In July, there were 94,000 loans for house purchases, totalling £14.8 billion and 92,000 remortgage loans totalling £11.5 billion.
However, the figures showed that lending not related to purchase and remortgage – primarily further advances and buy-to-let – rose to its highest ever value of £7.8 billion. This accounted for 23 per cent of the total – the highest ever proportion.
The CML added that the number of loans to first-time buyers fell by 7 per cent from June to 32,400, while the value fell by 4 per cent to £4.4 billion.
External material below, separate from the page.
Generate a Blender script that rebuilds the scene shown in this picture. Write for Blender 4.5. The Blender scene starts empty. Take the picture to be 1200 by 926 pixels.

Michael Coogan, director-general of the CML, said: “A slight fall in lending between June and July has emerged for the third year in a row, so of course we cannot read too much into a single month’s figures. But the long-anticipated slowdown in the housing and mortgage markets may now be beginning to materialise.
“The Monetary Policy Committee’s decision to hold rates was exactly as expected. Both market conditions and sentiment are coming off the boil, and affordability is ever more stretched, but consumers should not expect any immediate easing in the financial pressures they face.”
Nick Hanson, director of Hanson Financial Management, said: “The credit crunch has added anxiety to home owners on the back of five interest rate rises. It’s been a double whammy and could be a triple hit if house prices start to go down. People are feeling more insecure and that is feeding through to buyers, so we are going to see a lot more caution.”